Öncülü ve ardılında olduğu kadar soluk soluğa koşarak canımızı kurtardığımız bir felaket filmi sahnesi yok bu oyunda, QTE'ler zaten komple terk edilmiş, tek tük vardıysa da hatırlamıyorum. Boss dövüşleri de görece daha kolay diğerlerine göre, özellikle final boss. Tomb'ların hepsine uğramadım ama keşfettiklerim de çoğunlukla keyif veren bulmacalardı, vakti boşa harcıyorum bir an önce hikayeye döneyim hissini vermediler hiç. Combat mekanikleri bu oyunda da canavar, ama Lara'nın böyle eğilip bükülerek yürümesi sağa sola atlayıp zıplarken yer yer sinir bozucu olmuyor da değil. Oyunu düşük ayarlarda rahatlıkla oynayabildim, bilgisayarımın yaşı ve oyunun yaşı arasında çok fark olmadığı düşünülünce gönül isterdi ki yüksek kalitede oynayabileyim ama neredeyse hiçbir Assassin's Creed oyununu rahatça oynamayı başaramadığımı düşününce buna da şükür diyebiliyorum ancak. Muhtemelen benim beceriksizliğimden ileri gelen bir durum da şu ki gamepadle oynarken nişan almakta bir hayli zorlandım ve birkaç denemenin akabinde pes edip mouse-klavye ikilisinin kollarına bıraktım kendimi.

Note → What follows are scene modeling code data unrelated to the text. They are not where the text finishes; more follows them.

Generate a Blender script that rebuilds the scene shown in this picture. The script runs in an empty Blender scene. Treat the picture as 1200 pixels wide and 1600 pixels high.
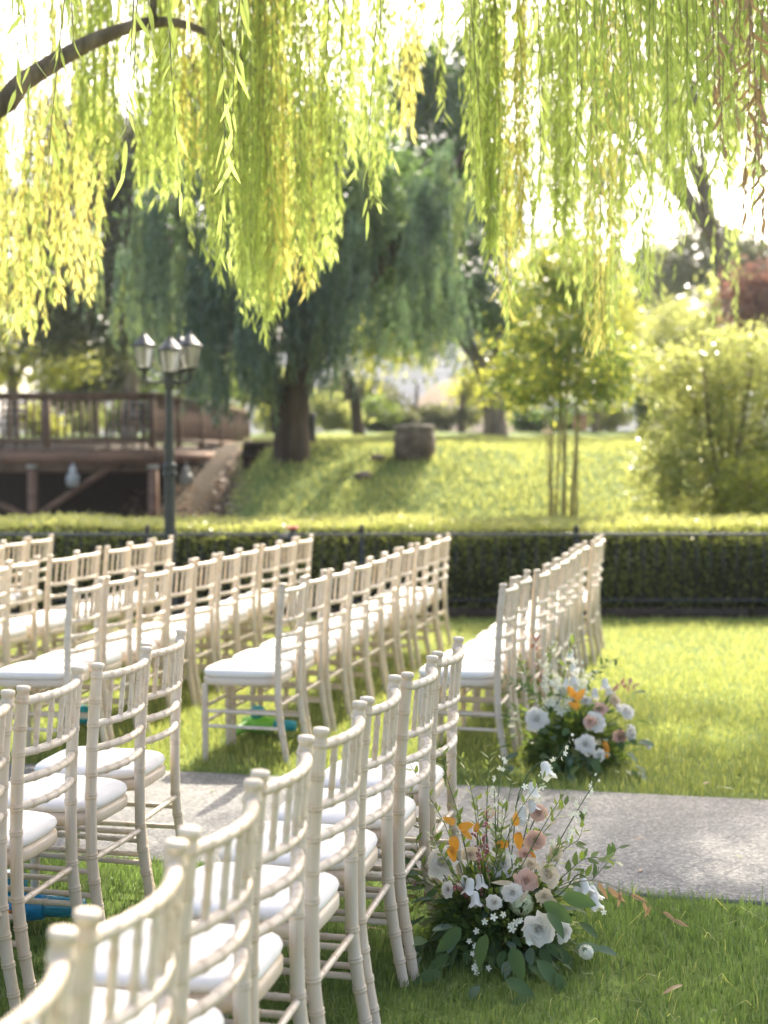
import bpy, math, random
import numpy as np
from mathutils import Vector, Matrix
random.seed(7); rng = np.random.default_rng(7)
R = math.radians
SC = bpy.context.scene
COL = SC.collection

# ------------------------------------------------------------------ camera
FPX, EYE, HORIZON = 2222.0, 1.575, 705.0          # focal length in photo pixels, eye height, horizon row
PITCH = math.atan((800 - HORIZON) / FPX)
cam = bpy.data.cameras.new('camera'); camo = bpy.data.objects.new('camera', cam); COL.objects.link(camo)
cam.sensor_fit = 'VERTICAL'; cam.sensor_height = 36; cam.lens = FPX / 1600 * 36
camo.location = (0, 0, EYE); camo.rotation_euler = (math.pi / 2 - PITCH, 0, 0)
cam.clip_start = .05; cam.clip_end = 20000
cam.dof.use_dof = True; cam.dof.focus_distance = 4.35; cam.dof.aperture_fstop = 2.3
SC.camera = camo

# ------------------------------------------------------------------ world, sun, exposure
SUN_AZ, SUN_EL = R(16), R(41)                      # azimuth to the right of the view direction
w = bpy.data.worlds.new('World'); SC.world = w; w.use_nodes = True
wn = w.node_tree.nodes; wl = w.node_tree.links
sky = wn.new('ShaderNodeTexSky'); sky.sky_type = 'NISHITA'; sky.sun_disc = False
sky.sun_elevation = SUN_EL; sky.sun_rotation = SUN_AZ
sky.dust_density = 5.0; sky.air_density = 0.75; sky.ozone_density = 0.4
wl.new(sky.outputs[0], wn['Background'].inputs[0]); wn['Background'].inputs[1].default_value = 0.15
sl = bpy.data.lights.new('sun', 'SUN'); sl.energy = 3.4; sl.angle = R(.6); sl.color = (1, .92, .78)
so = bpy.data.objects.new('sun', sl); COL.objects.link(so)
SUNV = Vector((math.sin(SUN_AZ) * math.cos(SUN_EL), math.cos(SUN_AZ) * math.cos(SUN_EL), math.sin(SUN_EL)))
so.rotation_euler = SUNV.to_track_quat('Z', 'Y').to_euler()
vs = SC.view_settings; vs.view_transform = 'Standard'; vs.look = 'None'; vs.exposure = 1.95; vs.gamma = 1
SC.cycles.use_denoising = True
SC.cycles.max_bounces = 6; SC.cycles.diffuse_bounces = 3; SC.cycles.glossy_bounces = 2
SC.cycles.transmission_bounces = 4; SC.cycles.transparent_max_bounces = 4; SC.cycles.volume_bounces = 0
SC.cycles.sample_clamp_indirect = 6

# ------------------------------------------------------------------ helpers
def ray(px, py):
    dx, dy = (px - 600) / FPX, (800 - py) / FPX
    c, s = math.cos(PITCH), math.sin(PITCH)
    return Vector((dx, c + s * dy, -s + c * dy))
def P(px, py, Y):                                  # the point of the place seen at photo pixel px,py, Y metres ahead
    d = ray(px, py); d = d * (Y / d.y); return Vector((d.x, d.y, d.z + EYE))
def G(px, py, z=0.0):                              # the same on a level of height z
    d = ray(px, py); t = (z - EYE) / d.z; return Vector((d.x * t, d.y * t, z))

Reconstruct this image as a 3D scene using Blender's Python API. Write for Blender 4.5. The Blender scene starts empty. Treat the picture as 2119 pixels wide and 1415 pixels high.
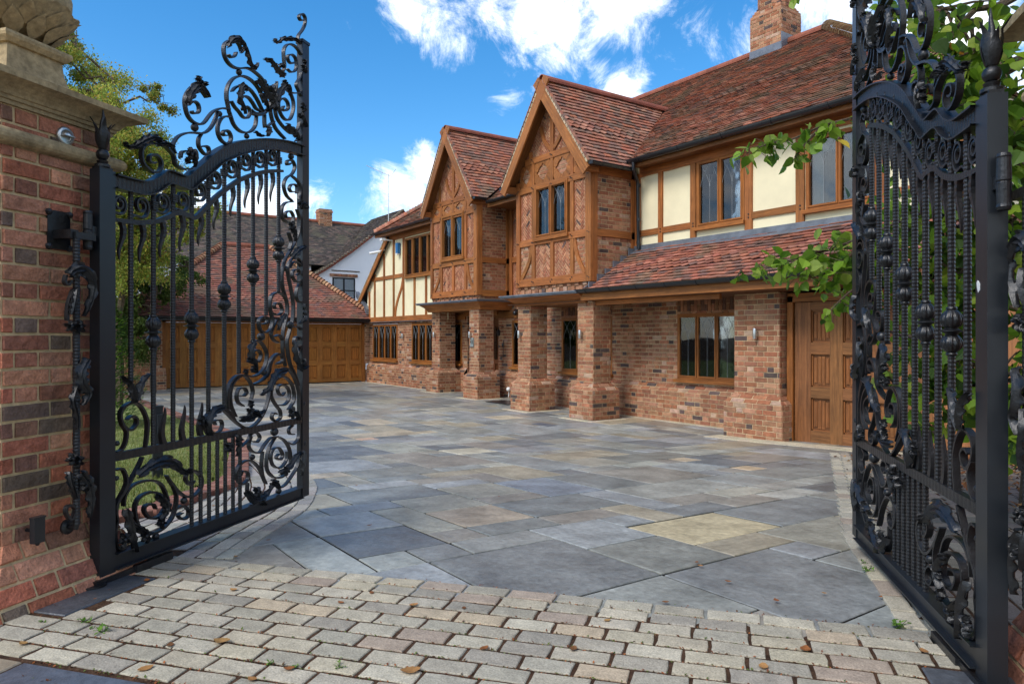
import bpy, math, random
from mathutils import Vector, Matrix, noise
R = math.radians
random.seed(7)
scene = bpy.context.scene
col = bpy.data.collections.new("scene"); scene.collection.children.link(col)

# ------------------------------------------------------------------ camera
# world: X runs along the house front towards the gate, Y into the house, Z up (0 = paving at the house)
CA, CB = 0.57214, 0.82014          # camera right = (CA, CB), camera forward = (-CB, CA)
cd = bpy.data.cameras.new("camera"); cam = bpy.data.objects.new("camera", cd); col.objects.link(cam)
cam.location = (0, 0, 1.49)
cam.rotation_euler = (R(90), 0, math.atan2(CB, CA))
cd.sensor_width = 36; cd.lens = 36*1470/2119; cd.shift_y = -(707.5-696)/2119*1.0
cd.clip_start = 0.05; cd.clip_end = 2000
scene.camera = cam
def W(l, d, z=0.0):                # metres right of / ahead of the viewpoint -> world
    return Vector((CA*l-CB*d, CB*l+CA*d, z))

# ------------------------------------------------------------------ sky and light
SUN_DIR = Vector((0.10, -0.80, 0.85)).normalized()   # from scene towards the sun
world = bpy.data.worlds.new("World"); scene.world = world; world.use_nodes = True
nt = world.node_tree; nt.nodes.clear(); N = nt.nodes.new; L = nt.links.new
out = N('ShaderNodeOutputWorld'); bg = N('ShaderNodeBackground'); L(bg.outputs[0], out.inputs[0])
sky = N('ShaderNodeTexSky'); sky.sky_type = 'NISHITA'; sky.sun_disc = False
sky.sun_elevation = math.asin(SUN_DIR.z); sky.sun_rotation = math.atan2(SUN_DIR.x, SUN_DIR.y)
sky.air_density = 1.0; sky.dust_density = 0.35; sky.ozone_density = 3.2; sky.altitude = 50
tc = N('ShaderNodeTexCoord')
hs = N('ShaderNodeHueSaturation'); hs.inputs['Saturation'].default_value = 1.34; hs.inputs['Hue'].default_value = 0.497
hs.inputs['Value'].default_value = 0.71
L(sky.outputs[0], hs.inputs['Color'])
def fnoise(scale, detail, rough, dist=0.0):
    n = N('ShaderNodeTexNoise'); n.inputs['Scale'].default_value = scale; n.inputs['Detail'].default_value = detail
    n.inputs['Roughness'].default_value = rough; n.inputs['Distortion'].default_value = dist
    L(tc.outputs['Generated'], n.inputs['Vector']); return n.outputs['Fac']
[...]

"Baba Yaga: Temple of The Witch" DLC'si oyunu gerçekçiliğine meydan okur gibi yapan saykedelik bir deneyim sunup yer yer korku filmi sularına seyrediyor ama sonunda kökü Gulag'lara uzanan ilginç bir öykücük de sunuyor. "Blood Ties" ise Lara'nin doğup büyüdüğü köşk içerisinde bilmediği aile sırlarını keşfettiği ufak bir hikaye eşliğinde bir tomb bulmacası,herhangi bir combat yok, combat için expeditions bölümünde aynı hikayenin ucubeli versiyonuna gitmeniz lazım, bana vakit kaybı gibi göründü, baktım geçtim. Expedition'lar içinde yer alan "Cold Darkness Awakened" ise Tomb Raider içine yedirilmiş bir walking dead deneyimi sunuyor bir nevi ama o da çok üzerine vakit harcanacak bir bölüm değil.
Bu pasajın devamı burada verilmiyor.